Earlier this year, Industry Week, in their article about how “Services Supply Chain Management [is] an Untapped Opportunity”, picked up on a recent study by CAPS that found that purchased services averaged 39% of total purchasing spending. That’s a significant number – especially when it’s getting harder and harder to save on goods when energy and raw material costs are still spiking across the board. And its a worrying one when you consider that not only do the majority of companies not have a good technology-based solution to help them make the right decision, but they often don’t even know how much they’re spending on services, if they’re being billed consistently – and in line with the local market, or even being billed according to the contracted rates!
In one of my recent posts, I noted how Iasta used their optimization-enabled e-Sourcing solution to save roughly 20M on two different projects, including a 20M savings on a services spend of roughly 80M. They didn’t do this because optimization is a magic technology that always saves you wads of money (it’s not, and what it does is find the lowest cost solution that is feasible within your constraints), they did this because the organization was simply signing national contracts with large multi-purpose consulting shops at what it thought were good rates, instead of signing regional contracts with regional providers who performed the required services at local rates and who could offer discounts for local volume-based awards. They built a sophisticated RFX bid model that allowed providers to bid by resource type by location, and to offer discounts based on total dollar award across resource types and / or regions, and then fed all of the data they collected into an optimization model that had the computational strength to identify that, lo-and-behold, breaking the contract up among multiple regional providers who could give the best price in the region could save you a significant wad of cash.
In another of my recent posts, I noted how expert spend analysis consultancies like Opera Solutions (now ElectrifAI) and Lexington Analytics can often walk into a client and get them a rebate cheque on overpayments, that are common in office supplies, electronics, and there should be no surprises here, services categories. They do this not because they are experts in guilt transference or debt-collection, but because they know how to normalize and structure your data in a way that allows them to compare it against contracted rates, find overpayments, and, also, find duplicate payments that your vendor forgot to tell you about. They then prepare a report that makes it abundantly obvious that your vendor was ripping you off (whether they meant to or not), which essentially forces your vendor to either refund you or give you a credit against future services (as you have everything you need to take legal action, which is something you’d both rather avoid).

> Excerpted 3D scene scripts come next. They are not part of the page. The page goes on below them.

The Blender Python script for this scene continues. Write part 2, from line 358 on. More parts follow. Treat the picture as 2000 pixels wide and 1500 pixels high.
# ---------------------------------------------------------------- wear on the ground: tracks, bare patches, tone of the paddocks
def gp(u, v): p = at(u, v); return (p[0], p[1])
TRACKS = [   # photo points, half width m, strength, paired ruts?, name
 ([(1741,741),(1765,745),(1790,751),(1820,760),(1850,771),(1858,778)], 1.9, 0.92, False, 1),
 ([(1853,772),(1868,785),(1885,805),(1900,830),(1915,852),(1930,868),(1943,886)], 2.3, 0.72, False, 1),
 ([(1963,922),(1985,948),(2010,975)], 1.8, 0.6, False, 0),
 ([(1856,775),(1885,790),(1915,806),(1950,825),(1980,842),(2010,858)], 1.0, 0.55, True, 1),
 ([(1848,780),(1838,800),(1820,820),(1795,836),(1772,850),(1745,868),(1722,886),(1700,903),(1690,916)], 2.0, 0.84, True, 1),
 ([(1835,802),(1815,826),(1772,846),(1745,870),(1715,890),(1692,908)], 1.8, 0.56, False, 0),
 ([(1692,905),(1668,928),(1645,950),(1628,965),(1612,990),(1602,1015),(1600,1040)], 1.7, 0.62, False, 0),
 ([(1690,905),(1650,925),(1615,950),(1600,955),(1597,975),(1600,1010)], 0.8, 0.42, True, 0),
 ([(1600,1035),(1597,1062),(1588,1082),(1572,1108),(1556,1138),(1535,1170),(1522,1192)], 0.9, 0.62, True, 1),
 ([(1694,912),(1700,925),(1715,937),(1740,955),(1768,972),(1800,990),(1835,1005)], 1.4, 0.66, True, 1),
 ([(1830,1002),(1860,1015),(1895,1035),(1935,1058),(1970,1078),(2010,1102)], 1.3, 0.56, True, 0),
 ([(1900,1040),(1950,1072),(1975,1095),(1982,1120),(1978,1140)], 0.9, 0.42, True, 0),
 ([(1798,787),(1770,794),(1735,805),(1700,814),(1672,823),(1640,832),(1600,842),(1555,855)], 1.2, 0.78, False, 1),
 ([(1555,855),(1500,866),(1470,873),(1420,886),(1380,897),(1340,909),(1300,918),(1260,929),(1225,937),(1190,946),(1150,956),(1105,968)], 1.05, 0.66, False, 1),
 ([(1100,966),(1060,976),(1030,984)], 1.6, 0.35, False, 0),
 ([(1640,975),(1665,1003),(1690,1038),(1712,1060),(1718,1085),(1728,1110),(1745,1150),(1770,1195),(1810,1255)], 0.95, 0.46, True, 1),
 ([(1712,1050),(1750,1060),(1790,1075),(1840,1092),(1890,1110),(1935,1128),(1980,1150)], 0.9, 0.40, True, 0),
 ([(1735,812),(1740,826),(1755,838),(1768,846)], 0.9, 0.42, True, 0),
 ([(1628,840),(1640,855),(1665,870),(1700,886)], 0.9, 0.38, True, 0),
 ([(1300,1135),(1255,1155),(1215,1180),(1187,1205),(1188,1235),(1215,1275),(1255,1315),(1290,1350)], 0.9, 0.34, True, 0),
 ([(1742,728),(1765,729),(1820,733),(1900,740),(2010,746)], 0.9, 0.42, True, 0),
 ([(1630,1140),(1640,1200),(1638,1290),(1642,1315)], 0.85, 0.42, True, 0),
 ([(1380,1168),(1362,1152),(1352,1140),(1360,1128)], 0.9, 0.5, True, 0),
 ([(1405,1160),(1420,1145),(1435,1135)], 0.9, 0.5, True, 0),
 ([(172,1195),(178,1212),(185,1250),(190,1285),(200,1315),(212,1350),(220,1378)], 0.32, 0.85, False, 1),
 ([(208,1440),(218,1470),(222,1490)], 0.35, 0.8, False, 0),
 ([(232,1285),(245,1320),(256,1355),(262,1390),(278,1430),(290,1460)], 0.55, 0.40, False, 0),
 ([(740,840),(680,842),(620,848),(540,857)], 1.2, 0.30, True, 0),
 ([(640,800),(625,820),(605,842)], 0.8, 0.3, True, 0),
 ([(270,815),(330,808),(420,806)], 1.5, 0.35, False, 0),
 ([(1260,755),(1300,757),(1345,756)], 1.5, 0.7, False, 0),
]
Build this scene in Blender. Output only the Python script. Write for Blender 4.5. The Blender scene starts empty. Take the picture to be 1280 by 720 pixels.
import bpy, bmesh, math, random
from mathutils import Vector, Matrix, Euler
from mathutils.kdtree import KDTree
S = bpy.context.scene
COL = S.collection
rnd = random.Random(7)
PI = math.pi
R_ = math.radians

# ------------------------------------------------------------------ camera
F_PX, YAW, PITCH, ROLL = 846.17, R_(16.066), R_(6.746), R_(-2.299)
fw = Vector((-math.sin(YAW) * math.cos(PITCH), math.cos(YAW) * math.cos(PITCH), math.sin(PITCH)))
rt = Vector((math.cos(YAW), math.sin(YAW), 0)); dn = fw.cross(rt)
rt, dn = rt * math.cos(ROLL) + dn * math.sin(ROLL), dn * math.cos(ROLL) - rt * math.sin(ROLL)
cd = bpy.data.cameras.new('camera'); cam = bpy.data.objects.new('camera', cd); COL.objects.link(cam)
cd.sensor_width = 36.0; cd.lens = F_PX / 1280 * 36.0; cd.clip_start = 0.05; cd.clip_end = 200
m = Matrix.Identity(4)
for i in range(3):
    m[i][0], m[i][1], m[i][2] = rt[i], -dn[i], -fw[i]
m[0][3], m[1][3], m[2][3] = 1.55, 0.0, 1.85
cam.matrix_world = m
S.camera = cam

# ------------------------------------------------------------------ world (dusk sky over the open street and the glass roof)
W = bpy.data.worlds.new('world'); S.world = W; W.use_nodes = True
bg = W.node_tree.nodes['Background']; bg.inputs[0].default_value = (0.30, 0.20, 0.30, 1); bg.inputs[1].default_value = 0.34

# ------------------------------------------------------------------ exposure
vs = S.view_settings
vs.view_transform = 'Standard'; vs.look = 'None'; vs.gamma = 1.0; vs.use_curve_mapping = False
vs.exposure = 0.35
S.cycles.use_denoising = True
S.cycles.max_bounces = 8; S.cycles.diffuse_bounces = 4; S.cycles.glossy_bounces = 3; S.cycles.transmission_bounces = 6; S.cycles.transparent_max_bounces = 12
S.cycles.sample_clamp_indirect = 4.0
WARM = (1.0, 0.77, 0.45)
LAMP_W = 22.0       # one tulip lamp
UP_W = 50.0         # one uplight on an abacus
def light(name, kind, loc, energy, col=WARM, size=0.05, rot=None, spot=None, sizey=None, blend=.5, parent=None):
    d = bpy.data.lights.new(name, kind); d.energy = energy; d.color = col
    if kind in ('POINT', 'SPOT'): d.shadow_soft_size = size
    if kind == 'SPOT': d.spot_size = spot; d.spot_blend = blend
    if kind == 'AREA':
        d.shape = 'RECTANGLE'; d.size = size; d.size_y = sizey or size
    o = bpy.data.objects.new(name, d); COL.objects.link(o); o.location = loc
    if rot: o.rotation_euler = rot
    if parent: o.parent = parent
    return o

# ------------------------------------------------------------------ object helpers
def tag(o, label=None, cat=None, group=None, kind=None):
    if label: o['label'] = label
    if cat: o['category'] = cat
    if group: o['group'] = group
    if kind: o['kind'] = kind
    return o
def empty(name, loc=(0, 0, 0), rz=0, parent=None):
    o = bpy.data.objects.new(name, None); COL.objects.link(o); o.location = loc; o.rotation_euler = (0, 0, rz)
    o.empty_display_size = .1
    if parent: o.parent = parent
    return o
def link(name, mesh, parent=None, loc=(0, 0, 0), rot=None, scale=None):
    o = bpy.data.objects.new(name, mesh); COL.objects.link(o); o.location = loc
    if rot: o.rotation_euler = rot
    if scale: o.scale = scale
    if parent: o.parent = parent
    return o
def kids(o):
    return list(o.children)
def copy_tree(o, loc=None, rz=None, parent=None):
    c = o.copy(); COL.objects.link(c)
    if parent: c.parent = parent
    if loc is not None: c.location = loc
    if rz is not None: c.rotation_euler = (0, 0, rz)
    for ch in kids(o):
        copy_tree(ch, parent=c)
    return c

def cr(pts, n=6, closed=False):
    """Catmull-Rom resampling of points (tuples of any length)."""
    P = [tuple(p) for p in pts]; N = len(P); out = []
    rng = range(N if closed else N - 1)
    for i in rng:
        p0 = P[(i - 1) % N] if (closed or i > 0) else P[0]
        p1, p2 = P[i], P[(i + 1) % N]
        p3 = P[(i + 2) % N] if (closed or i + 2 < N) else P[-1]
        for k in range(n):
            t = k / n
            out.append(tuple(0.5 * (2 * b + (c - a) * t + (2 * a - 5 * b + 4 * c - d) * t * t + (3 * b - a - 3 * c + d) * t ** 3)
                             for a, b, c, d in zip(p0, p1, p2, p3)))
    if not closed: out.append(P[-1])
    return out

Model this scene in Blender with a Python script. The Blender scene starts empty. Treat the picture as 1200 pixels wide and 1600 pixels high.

These days, services at an average mid-size company could represent a multi-million savings opportunity and savings at a large company could represent a savings opportunity worth tens of millions of dollars. Although these numbers weren’t significant in the early days of e-Sourcing when supply outstripped demand in many categories, raw material costs were low, and e-Auctions were leveling the playing field, now that you’re lucky to contain cost increases on your purchased goods to inflation, these numbers are very important. Therefore, it’s important that you get a good handle on your services spending and exploit it for the savings opportunity that it is.
So how do you do that?
- Do a services spend analysis
The first thing you need to do is get a handle on how much you are spending on each services category, and how many providers you’re using in each category per region, and, more importantly, roughly how much you’re overpaying and whether there are opportunities for refunds, rebates, or credits. - Identify, and order, your biggest savings opportunities.
Stop when you get to 10 or when you’ve covered 80% of your spend. You’ll attack these first. - Break your savings opportunities into two groups: those you have the expertise to do in house and those that should be done with the assistance of an expert consultant
The ones that can be done in house will be tasked to senior category experts in your sourcing group and the rest will be tasked to your CPO to find the right external expert to help your organization. - Identify the right, niche, technology solutions to assist you.
You get good results when you use good tools. For professional services, consider using a provider like Provade with a solution that specializes in work-force sourcing. For printing, consider a provider like Noosh that specializes in print services. - Implement a good end-to-end e-Procurement solution with m-way matching that integrates purchase order creation, electronic invoice management, payables management, and contract management.
This will insure that- when a purchase order is cut, it is cut with the contract rate included,
- only invoices that bill against purchase orders at the approved contract rate, and for a number of hours/days within approved limits, are accepted,
- the payment is for the amount, and only the amount, on the approved invoice, and that
- your negotiated savings are realized!